If we go with Solution 1), then this mapping of join column to merge row will 
need to change so that we look at teft table's column value first. If it is 
null, then we should pick up the right table's column value. This should happen 
no matter if we are dealing with inner join, left outer join or right outer 
join with natural or uisng clause.

                
> Wrong join column returned by right outer join with NATURAL or USING and 
> territory-based collation
> --------------------------------------------------------------------------------------------------
>
>                 Key: DERBY-4631
>                 URL: https://issues.apache.org/jira/browse/DERBY-4631
>             Project: Derby
>          Issue Type: Bug
>          Components: SQL
>    Affects Versions: 10.6.1.0
>            Reporter: Knut Anders Hatlen
>            Assignee: Mamta A. Satoor
>              Labels: derby_triage10_8
>
> SQL:2003 says that the join columns in a natural join or in a named
> columns join should be added to the select list by coalescing the
> column from the left table with the column from the right table.
> Section 7.7, <joined table>, syntax rules:
> > 1) Let TR1 be the first <table reference>, and let TR2 be the <table
> > reference> or <table factor> that is the second operand of the
> > <joined table>. Let RT1 and RT2 be the row types of TR1 and TR2,
> > respectively.
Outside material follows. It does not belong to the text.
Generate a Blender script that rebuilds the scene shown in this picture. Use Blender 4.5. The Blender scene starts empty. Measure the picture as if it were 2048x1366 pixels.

Let TA and TB be the range variables of TR1 and TR2,
> > respectively. (...)
> and
> > 7) If NATURAL is specified or if a <join specification> immediately
> > containing a <named columns join> is specified, then:
> (...)
> > d) If there is at least one corresponding join column, then let SLCC
> > be a <select list> of <derived column>s of the form
> >
> > COALESCE ( TA.C, TB.C ) AS C
> >
> > for every column C that is a corresponding join column, taken in
> > order of their ordinal positions in RT1.
> For a right outer join, Derby doesn't use COALESCE(TA.C, TB.C), but
> rather just TB.C (the column in the right table) directly.
> This is in most cases OK, because COALESCE(TA.C, TB.C) = TB.C is an
> invariant in a right outer join. (Because TA.C is either NULL or equal
> to TB.C.)
> However, in a database with territory-based collation, equality
> between two values does not mean they are identical, especially now
> that the strength of the collator can be specified (DERBY-1748).
> Take for instance this join:
> ij> connect 
> 'jdbc:derby:testdb;create=true;territory=en_US;collation=TERRITORY_BASED:SECONDARY';
> ij> create table big(x varchar(5));
> 0 rows inserted/updated/deleted
> ij> insert into big values 'A','B','C';
> 3 rows inserted/updated/deleted
> ij> create table small(x varchar(5));
> 0 rows inserted/updated/deleted
> ij> insert into small values 'b','c','d';
> 3 rows inserted/updated/deleted
> ij> select x, t1.x, t2.x, coalesce(t1.x, t2.x) from small t1 natural right 
> outer join big t2;
> X    |X    |X    |4    
> -----------------------
> A    |NULL |A    |A    
> B    |b    |B    |b    
> C    |c    |C    |c    
> 3 rows selected
> I believe that the expected result from the above query is that the
> first column should have the same values as the last column. That is,
> the first column should contain {'A', 'b', 'c'}, not {'A', 'B', 'C'}.